§ **Provided data**
(begin)
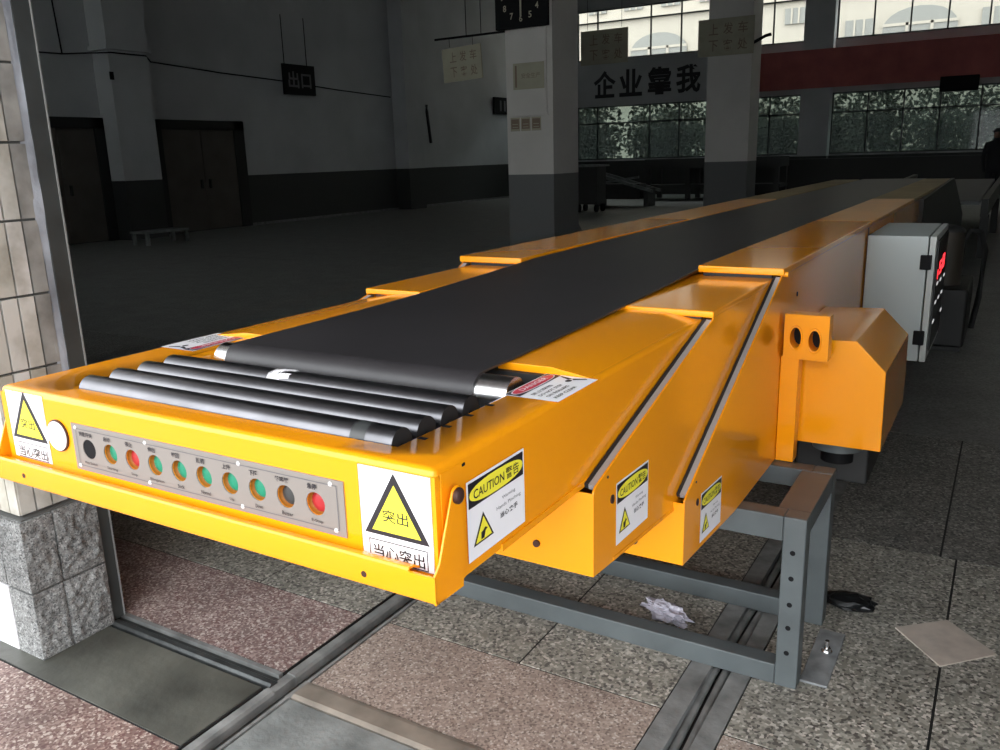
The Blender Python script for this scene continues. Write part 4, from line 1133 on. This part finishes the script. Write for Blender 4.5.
(end)
(begin)
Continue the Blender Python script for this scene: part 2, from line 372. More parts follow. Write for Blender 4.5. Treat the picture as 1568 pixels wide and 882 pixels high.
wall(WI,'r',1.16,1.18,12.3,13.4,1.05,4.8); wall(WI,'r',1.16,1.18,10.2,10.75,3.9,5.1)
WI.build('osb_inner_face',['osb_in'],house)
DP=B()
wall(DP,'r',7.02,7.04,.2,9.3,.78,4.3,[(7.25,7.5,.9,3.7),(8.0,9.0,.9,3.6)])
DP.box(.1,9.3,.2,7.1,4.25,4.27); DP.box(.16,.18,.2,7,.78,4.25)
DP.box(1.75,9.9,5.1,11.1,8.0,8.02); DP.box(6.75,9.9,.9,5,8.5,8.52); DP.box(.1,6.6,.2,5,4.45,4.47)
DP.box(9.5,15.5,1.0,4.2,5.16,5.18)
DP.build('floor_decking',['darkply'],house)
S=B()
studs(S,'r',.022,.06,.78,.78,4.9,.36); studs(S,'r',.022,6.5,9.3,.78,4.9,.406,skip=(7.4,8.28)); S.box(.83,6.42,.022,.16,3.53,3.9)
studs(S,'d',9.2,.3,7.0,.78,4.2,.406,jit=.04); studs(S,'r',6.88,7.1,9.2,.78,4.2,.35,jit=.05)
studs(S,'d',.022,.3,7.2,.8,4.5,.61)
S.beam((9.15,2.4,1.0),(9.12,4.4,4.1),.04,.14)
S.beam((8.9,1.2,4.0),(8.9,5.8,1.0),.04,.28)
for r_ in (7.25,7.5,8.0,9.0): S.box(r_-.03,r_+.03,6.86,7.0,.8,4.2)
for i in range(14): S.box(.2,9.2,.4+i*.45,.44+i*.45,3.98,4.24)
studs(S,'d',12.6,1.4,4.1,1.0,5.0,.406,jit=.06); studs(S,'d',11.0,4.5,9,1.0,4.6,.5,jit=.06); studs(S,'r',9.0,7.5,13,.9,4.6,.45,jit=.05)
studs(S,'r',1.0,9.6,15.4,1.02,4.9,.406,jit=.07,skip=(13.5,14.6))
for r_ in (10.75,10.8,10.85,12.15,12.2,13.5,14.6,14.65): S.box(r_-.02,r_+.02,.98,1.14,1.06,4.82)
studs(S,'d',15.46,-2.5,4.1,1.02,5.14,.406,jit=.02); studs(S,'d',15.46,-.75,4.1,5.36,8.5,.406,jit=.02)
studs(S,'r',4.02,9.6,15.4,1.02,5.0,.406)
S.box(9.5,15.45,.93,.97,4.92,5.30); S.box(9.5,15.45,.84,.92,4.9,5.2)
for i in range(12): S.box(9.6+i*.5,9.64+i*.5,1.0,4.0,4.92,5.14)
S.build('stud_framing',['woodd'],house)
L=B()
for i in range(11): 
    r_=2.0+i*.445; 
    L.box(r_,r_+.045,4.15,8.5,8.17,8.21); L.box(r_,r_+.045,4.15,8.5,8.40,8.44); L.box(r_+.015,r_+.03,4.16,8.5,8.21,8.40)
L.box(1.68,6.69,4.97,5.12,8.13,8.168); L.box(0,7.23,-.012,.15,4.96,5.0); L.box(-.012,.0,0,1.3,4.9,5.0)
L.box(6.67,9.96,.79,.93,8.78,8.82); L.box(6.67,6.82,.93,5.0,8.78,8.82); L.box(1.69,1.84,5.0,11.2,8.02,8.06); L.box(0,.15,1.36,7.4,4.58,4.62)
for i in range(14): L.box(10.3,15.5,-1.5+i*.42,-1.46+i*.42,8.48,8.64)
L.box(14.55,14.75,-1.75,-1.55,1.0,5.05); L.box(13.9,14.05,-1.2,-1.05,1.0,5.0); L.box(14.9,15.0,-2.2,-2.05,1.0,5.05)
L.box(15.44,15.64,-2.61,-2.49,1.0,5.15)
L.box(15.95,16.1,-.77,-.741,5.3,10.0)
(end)
(begin)
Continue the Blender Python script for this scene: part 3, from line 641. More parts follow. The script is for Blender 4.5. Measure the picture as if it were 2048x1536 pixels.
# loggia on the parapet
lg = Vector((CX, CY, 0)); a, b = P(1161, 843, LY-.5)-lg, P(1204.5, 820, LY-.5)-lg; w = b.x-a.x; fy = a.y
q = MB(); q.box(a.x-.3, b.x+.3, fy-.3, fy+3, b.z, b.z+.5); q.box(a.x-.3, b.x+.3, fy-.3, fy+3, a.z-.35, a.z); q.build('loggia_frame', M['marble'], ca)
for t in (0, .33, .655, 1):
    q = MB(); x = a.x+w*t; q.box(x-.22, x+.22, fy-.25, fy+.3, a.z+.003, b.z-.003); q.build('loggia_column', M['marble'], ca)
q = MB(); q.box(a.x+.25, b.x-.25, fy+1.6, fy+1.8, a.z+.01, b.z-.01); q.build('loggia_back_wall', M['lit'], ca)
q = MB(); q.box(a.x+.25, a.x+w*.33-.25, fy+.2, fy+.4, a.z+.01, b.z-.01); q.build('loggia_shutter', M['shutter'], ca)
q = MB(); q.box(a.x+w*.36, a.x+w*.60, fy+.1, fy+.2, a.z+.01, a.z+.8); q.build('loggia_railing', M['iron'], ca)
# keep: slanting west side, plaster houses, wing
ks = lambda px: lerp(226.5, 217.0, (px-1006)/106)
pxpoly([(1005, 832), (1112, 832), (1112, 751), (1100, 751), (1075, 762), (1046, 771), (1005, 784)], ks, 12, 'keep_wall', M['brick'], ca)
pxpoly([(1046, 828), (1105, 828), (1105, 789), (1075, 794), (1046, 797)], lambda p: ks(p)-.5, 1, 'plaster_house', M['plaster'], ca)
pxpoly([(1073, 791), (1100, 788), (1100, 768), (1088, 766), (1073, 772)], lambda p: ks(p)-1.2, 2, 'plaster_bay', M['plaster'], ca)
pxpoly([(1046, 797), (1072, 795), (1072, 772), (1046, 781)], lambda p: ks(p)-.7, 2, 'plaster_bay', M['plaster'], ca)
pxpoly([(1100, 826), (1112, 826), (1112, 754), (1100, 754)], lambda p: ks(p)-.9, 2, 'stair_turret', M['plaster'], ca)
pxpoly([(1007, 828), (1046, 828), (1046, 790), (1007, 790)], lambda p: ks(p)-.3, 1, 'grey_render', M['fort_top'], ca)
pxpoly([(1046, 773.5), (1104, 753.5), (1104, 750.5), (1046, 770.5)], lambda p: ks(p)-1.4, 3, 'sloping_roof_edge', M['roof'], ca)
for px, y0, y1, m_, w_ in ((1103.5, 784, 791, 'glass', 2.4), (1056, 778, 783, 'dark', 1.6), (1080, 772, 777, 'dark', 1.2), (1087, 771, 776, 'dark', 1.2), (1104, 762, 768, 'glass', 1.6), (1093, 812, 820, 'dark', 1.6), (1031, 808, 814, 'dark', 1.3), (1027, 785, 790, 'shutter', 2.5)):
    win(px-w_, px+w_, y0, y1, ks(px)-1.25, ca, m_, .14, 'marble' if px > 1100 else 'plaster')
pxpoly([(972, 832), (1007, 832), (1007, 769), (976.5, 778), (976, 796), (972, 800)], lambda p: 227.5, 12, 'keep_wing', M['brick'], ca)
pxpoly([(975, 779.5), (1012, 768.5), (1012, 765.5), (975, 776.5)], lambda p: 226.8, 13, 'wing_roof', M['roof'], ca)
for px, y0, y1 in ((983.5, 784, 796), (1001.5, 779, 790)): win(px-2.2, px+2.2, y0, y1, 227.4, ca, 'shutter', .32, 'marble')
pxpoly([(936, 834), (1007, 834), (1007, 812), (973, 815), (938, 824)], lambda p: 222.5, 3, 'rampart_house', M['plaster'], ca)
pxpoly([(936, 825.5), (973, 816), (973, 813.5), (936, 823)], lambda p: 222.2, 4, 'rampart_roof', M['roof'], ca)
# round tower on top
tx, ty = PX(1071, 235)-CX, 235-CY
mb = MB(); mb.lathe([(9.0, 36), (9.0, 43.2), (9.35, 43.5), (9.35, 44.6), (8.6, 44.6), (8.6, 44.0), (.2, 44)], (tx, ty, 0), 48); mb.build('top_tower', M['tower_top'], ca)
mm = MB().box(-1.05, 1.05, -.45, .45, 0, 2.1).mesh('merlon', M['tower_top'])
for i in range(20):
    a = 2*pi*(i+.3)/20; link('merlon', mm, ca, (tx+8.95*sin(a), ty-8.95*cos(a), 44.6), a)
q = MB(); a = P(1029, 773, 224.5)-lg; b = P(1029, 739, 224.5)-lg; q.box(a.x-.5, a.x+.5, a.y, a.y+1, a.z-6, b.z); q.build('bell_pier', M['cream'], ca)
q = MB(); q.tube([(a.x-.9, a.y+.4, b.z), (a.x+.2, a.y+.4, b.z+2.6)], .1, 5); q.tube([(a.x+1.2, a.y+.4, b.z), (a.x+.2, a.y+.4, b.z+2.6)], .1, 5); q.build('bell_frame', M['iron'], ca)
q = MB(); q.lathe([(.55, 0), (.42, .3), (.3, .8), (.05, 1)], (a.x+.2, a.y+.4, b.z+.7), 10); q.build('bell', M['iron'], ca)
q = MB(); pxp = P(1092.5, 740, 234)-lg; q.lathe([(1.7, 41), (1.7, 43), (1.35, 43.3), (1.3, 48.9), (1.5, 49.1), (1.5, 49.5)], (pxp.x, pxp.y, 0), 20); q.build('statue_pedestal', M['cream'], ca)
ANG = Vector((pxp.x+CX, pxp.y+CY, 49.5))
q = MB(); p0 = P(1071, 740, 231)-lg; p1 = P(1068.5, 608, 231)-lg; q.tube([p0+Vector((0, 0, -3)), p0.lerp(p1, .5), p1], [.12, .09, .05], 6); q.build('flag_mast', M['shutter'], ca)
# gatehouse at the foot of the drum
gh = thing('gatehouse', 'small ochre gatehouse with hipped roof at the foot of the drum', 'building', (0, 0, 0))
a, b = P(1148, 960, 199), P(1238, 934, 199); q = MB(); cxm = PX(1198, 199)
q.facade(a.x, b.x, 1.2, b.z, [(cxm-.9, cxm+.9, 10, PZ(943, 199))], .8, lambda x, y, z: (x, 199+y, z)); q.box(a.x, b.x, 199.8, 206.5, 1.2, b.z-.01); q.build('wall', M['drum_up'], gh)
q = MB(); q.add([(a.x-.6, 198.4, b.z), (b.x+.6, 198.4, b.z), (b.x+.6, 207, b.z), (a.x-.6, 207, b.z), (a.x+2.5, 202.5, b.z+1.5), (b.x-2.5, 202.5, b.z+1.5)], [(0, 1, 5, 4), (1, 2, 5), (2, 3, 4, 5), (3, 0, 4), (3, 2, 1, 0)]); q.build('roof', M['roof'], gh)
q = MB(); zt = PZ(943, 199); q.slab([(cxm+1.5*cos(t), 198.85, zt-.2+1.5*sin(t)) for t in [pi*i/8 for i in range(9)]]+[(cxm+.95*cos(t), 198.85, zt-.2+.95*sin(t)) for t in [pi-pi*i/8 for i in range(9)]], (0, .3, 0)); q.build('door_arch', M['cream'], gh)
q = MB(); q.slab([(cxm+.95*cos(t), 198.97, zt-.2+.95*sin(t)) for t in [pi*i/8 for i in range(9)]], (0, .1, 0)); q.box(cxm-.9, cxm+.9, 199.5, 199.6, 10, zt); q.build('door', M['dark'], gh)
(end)
§ **To be done**
Nothing beyond the required lines should be retyped: start with the line that contains "WI.build('osb_inner_face',['osb_in'],house)" and finish with the line that contains "DP.box(.1,9.3,.2,7.1,4.25,4.27); DP.box(.16,.18,.2,7,.78,4.25)".

§ **Result**
WI.build('osb_inner_face',['osb_in'],house)
DP=B()
wall(DP,'r',7.02,7.04,.2,9.3,.78,4.3,[(7.25,7.5,.9,3.7),(8.0,9.0,.9,3.6)])
DP.box(.1,9.3,.2,7.1,4.25,4.27); DP.box(.16,.18,.2,7,.78,4.25)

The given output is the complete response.